Pictures within the data are to be left out; everything else must be reproduced exactly.

○ ○ ○ ○ ○

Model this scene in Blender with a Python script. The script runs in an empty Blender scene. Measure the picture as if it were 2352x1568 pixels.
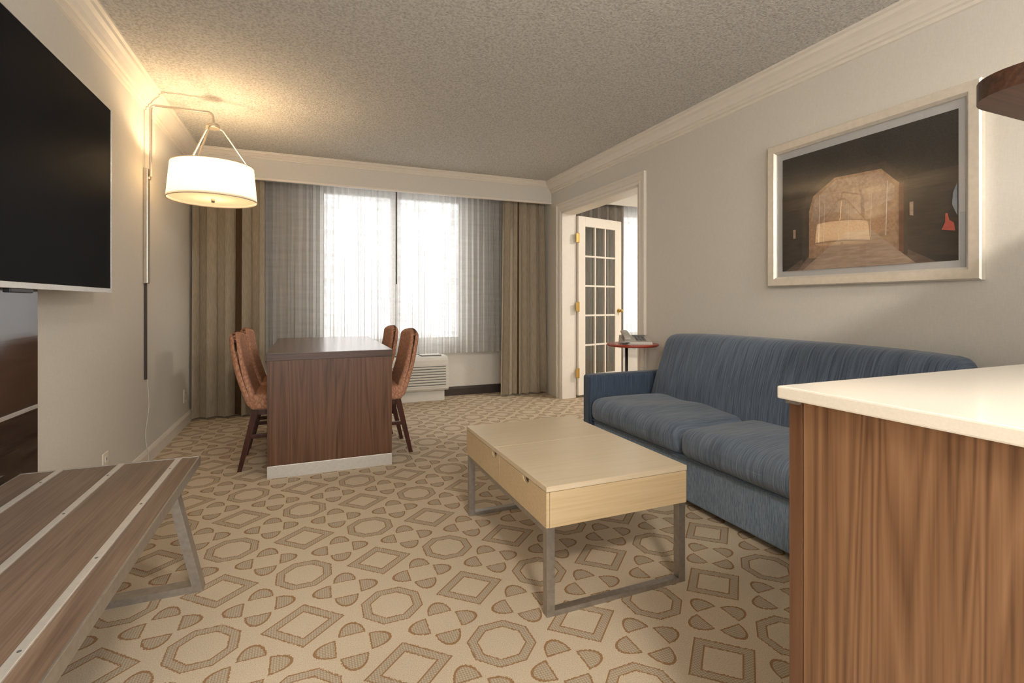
import bpy, bmesh, math, random
from mathutils import Vector, Matrix
random.seed(4)
scene = bpy.context.scene
scene.view_settings.view_transform = 'Standard'

# ------------------------------------------------------------------ constants
XL, XR = -0.97, 2.59        # side walls
YB = 5.50                   # window wall
YF = -1.6                   # room extends behind the camera
H = 2.43
CAMZ = 1.055

# ------------------------------------------------------------------ material helpers
class NT:
    def __init__(s, name):
        s.mat = bpy.data.materials.new(name); s.mat.use_nodes = True
        s.t = s.mat.node_tree; s.n = s.t.nodes; s.l = s.t.links
        s.b = s.n.get('Principled BSDF'); s.out = s.n.get('Material Output')
    def node(s, typ, **kw):
        nd = s.n.new(typ)
        for k, v in kw.items(): setattr(nd, k, v)
        return nd
    def link(s, a, b): s.l.new(a, b)
    def val(s, sock, v):
        if hasattr(v, 'is_linked') or hasattr(v, 'links'): s.l.new(v, sock)
        else: sock.default_value = v
    def m(s, op, a, b=None, c=None, clamp=False):
        nd = s.node('ShaderNodeMath', operation=op); nd.use_clamp = clamp
        s.val(nd.inputs[0], a)
        if b is not None: s.val(nd.inputs[1], b)
        if c is not None: s.val(nd.inputs[2], c)
        return nd.outputs[0]
    def coord(s, scale=(1, 1, 1), rot=(0, 0, 0)):
        tc = s.node('ShaderNodeTexCoord'); mp = s.node('ShaderNodeMapping')
        mp.inputs['Scale'].default_value = scale; mp.inputs['Rotation'].default_value = rot
        s.link(tc.outputs['Object'], mp.inputs['Vector']); return mp.outputs['Vector']
    def noise(s, vec, scale, detail=3, rough=.5, dist=0):
        nd = s.node('ShaderNodeTexNoise'); s.link(vec, nd.inputs['Vector'])
        nd.inputs['Scale'].default_value = scale; nd.inputs['Detail'].default_value = detail
        nd.inputs['Roughness'].default_value = rough; nd.inputs['Distortion'].default_value = dist
        return nd.outputs['Fac']
    def ramp(s, fac, stops):
        nd = s.node('ShaderNodeValToRGB'); s.link(fac, nd.inputs['Fac'])
        cr = nd.color_ramp
        while len(cr.elements) < len(stops): cr.elements.new(.5)
        for e, (p, c) in zip(cr.elements, stops):
            e.position = p; e.color = (c[0], c[1], c[2], 1)
        return nd.outputs['Color']
    def mix(s, fac, a, b, mode='MIX'):
        nd = s.node('ShaderNodeMix', data_type='RGBA', blend_type=mode)
        s.val(nd.inputs[0], fac)
        for i, v in ((6, a), (7, b)):
            if isinstance(v, tuple): nd.inputs[i].default_value = (v[0], v[1], v[2], 1)
            else: s.link(v, nd.inputs[i])
        return nd.outputs[2]
    def bump(s, h, strength=.3, dist=.01):
        nd = s.node('ShaderNodeBump'); nd.inputs['Strength'].default_value = strength
        nd.inputs['Distance'].default_value = dist
        s.link(h, nd.inputs['Height']); s.link(nd.outputs[0], s.b.inputs['Normal'])
    def base(s, c, rough=.5, metal=0, spec=None, coat=0):
        if isinstance(c, tuple): s.b.inputs['Base Color'].default_value = (c[0], c[1], c[2], 1)
        else: s.link(c, s.b.inputs['Base Color'])
        s.b.inputs['Roughness'].default_value = rough; s.b.inputs['Metallic'].default_value = metal
        if spec is not None: s.b.inputs['Specular IOR Level'].default_value = spec
        s.b.inputs['Coat Weight'].default_value = coat
        return s.mat

def vary(name, c, rough=.5, metal=0, amt=.08, scale=20, bump=0, bscale=200, bdist=.002, spec=None, coat=0):
    k = NT(name); v = k.coord()
    n = k.noise(v, scale, 3)
    lo = tuple(x * (1 - amt) for x in c); hi = tuple(min(1, x * (1 + amt)) for x in c)
    col = k.ramp(n, [(.3, lo), (.7, hi)])
    if bump: k.bump(k.noise(v, bscale, 2), bump, bdist)
    return k.base(col, rough, metal, spec, coat)

def wood(name, dark, mid, light, axis='z', rough=.4, scale=1.0, spec=.4, fine=.5, long=.05, freq=7.0):
    k = NT(name)
    sc = {'x': (long, 1, 1), 'y': (1, long, 1), 'z': (1, 1, long)}[axis]
    sc2 = {'x': (.02, 1, 1), 'y': (1, .02, 1), 'z': (1, 1, .02)}[axis]
    v = k.coord(sc); v2 = k.coord(sc2)
    n1 = k.noise(v, 9 * scale, 2, .45, 1.0)
    ring = k.m('FRACT', k.m('MULTIPLY', n1, freq))
    ring = k.m('ABSOLUTE', k.m('SUBTRACT', ring, .5))
    n2 = k.noise(v2, 130 * scale, 3, .6)
    f = k.m('ADD', k.m('MULTIPLY', ring, 1.1 * (1 - fine)), k.m('MULTIPLY', n2, fine * 1.35))
    col = k.ramp(f, [(.22, dark), (.48, mid), (.78, light)])
    k.bump(n2, .08, .001)
    return k.base(col, rough, 0, spec)

def fabric(name, dark, light, sc, scale=1.0, rough=.95, fac=(.34, .66)):
    k = NT(name)
    n = k.noise(k.coord(sc), 120 * scale, 3, .6)
    n2 = k.noise(k.coord(), 500, 2)
    f = k.m('ADD', k.m('MULTIPLY', n, .75), k.m('MULTIPLY', n2, .25))
    col = k.ramp(f, [(fac[0], dark), (fac[1], light)])
    k.bump(n2, .35, .002)
    m = k.base(col, rough, 0, .15)
    k.b.inputs['Sheen Weight'].default_value = .2
    return m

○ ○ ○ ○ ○

### Response
Model this scene in Blender with a Python script. The script runs in an empty Blender scene. Measure the picture as if it were 2352x1568 pixels.
import bpy, bmesh, math, random
from mathutils import Vector, Matrix
random.seed(4)
scene = bpy.context.scene
scene.view_settings.view_transform = 'Standard'

# ------------------------------------------------------------------ constants
XL, XR = -0.97, 2.59        # side walls
YB = 5.50                   # window wall
YF = -1.6                   # room extends behind the camera
H = 2.43
CAMZ = 1.055

# ------------------------------------------------------------------ material helpers
class NT:
    def __init__(s, name):
        s.mat = bpy.data.materials.new(name); s.mat.use_nodes = True
        s.t = s.mat.node_tree; s.n = s.t.nodes; s.l = s.t.links
        s.b = s.n.get('Principled BSDF'); s.out = s.n.get('Material Output')
    def node(s, typ, **kw):
        nd = s.n.new(typ)
        for k, v in kw.items(): setattr(nd, k, v)
        return nd
    def link(s, a, b): s.l.new(a, b)
    def val(s, sock, v):
        if hasattr(v, 'is_linked') or hasattr(v, 'links'): s.l.new(v, sock)
        else: sock.default_value = v
    def m(s, op, a, b=None, c=None, clamp=False):
        nd = s.node('ShaderNodeMath', operation=op); nd.use_clamp = clamp
        s.val(nd.inputs[0], a)
        if b is not None: s.val(nd.inputs[1], b)
        if c is not None: s.val(nd.inputs[2], c)
        return nd.outputs[0]
    def coord(s, scale=(1, 1, 1), rot=(0, 0, 0)):
        tc = s.node('ShaderNodeTexCoord'); mp = s.node('ShaderNodeMapping')
        mp.inputs['Scale'].default_value = scale; mp.inputs['Rotation'].default_value = rot
        s.link(tc.outputs['Object'], mp.inputs['Vector']); return mp.outputs['Vector']
    def noise(s, vec, scale, detail=3, rough=.5, dist=0):
        nd = s.node('ShaderNodeTexNoise'); s.link(vec, nd.inputs['Vector'])
        nd.inputs['Scale'].default_value = scale; nd.inputs['Detail'].default_value = detail
        nd.inputs['Roughness'].default_value = rough; nd.inputs['Distortion'].default_value = dist
        return nd.outputs['Fac']
    def ramp(s, fac, stops):
        nd = s.node('ShaderNodeValToRGB'); s.link(fac, nd.inputs['Fac'])
        cr = nd.color_ramp
        while len(cr.elements) < len(stops): cr.elements.new(.5)
        for e, (p, c) in zip(cr.elements, stops):
            e.position = p; e.color = (c[0], c[1], c[2], 1)
        return nd.outputs['Color']
    def mix(s, fac, a, b, mode='MIX'):
        nd = s.node('ShaderNodeMix', data_type='RGBA', blend_type=mode)
        s.val(nd.inputs[0], fac)
        for i, v in ((6, a), (7, b)):
            if isinstance(v, tuple): nd.inputs[i].default_value = (v[0], v[1], v[2], 1)
            else: s.link(v, nd.inputs[i])
        return nd.outputs[2]
    def bump(s, h, strength=.3, dist=.01):
        nd = s.node('ShaderNodeBump'); nd.inputs['Strength'].default_value = strength
        nd.inputs['Distance'].default_value = dist
        s.link(h, nd.inputs['Height']); s.link(nd.outputs[0], s.b.inputs['Normal'])
    def base(s, c, rough=.5, metal=0, spec=None, coat=0):
        if isinstance(c, tuple): s.b.inputs['Base Color'].default_value = (c[0], c[1], c[2], 1)
        else: s.link(c, s.b.inputs['Base Color'])
        s.b.inputs['Roughness'].default_value = rough; s.b.inputs['Metallic'].default_value = metal
        if spec is not None: s.b.inputs['Specular IOR Level'].default_value = spec
        s.b.inputs['Coat Weight'].default_value = coat
        return s.mat

def vary(name, c, rough=.5, metal=0, amt=.08, scale=20, bump=0, bscale=200, bdist=.002, spec=None, coat=0):
    k = NT(name); v = k.coord()
    n = k.noise(v, scale, 3)
    lo = tuple(x * (1 - amt) for x in c); hi = tuple(min(1, x * (1 + amt)) for x in c)
    col = k.ramp(n, [(.3, lo), (.7, hi)])
    if bump: k.bump(k.noise(v, bscale, 2), bump, bdist)
    return k.base(col, rough, metal, spec, coat)

def wood(name, dark, mid, light, axis='z', rough=.4, scale=1.0, spec=.4, fine=.5, long=.05, freq=7.0):
    k = NT(name)
    sc = {'x': (long, 1, 1), 'y': (1, long, 1), 'z': (1, 1, long)}[axis]
    sc2 = {'x': (.02, 1, 1), 'y': (1, .02, 1), 'z': (1, 1, .02)}[axis]
    v = k.coord(sc); v2 = k.coord(sc2)
    n1 = k.noise(v, 9 * scale, 2, .45, 1.0)
    ring = k.m('FRACT', k.m('MULTIPLY', n1, freq))
    ring = k.m('ABSOLUTE', k.m('SUBTRACT', ring, .5))
    n2 = k.noise(v2, 130 * scale, 3, .6)
    f = k.m('ADD', k.m('MULTIPLY', ring, 1.1 * (1 - fine)), k.m('MULTIPLY', n2, fine * 1.35))
    col = k.ramp(f, [(.22, dark), (.48, mid), (.78, light)])
    k.bump(n2, .08, .001)
    return k.base(col, rough, 0, spec)

def fabric(name, dark, light, sc, scale=1.0, rough=.95, fac=(.34, .66)):
    k = NT(name)
    n = k.noise(k.coord(sc), 120 * scale, 3, .6)
    n2 = k.noise(k.coord(), 500, 2)
    f = k.m('ADD', k.m('MULTIPLY', n, .75), k.m('MULTIPLY', n2, .25))
    col = k.ramp(f, [(fac[0], dark), (fac[1], light)])
    k.bump(n2, .35, .002)
    m = k.base(col, rough, 0, .15)
    k.b.inputs['Sheen Weight'].default_value = .2
    return m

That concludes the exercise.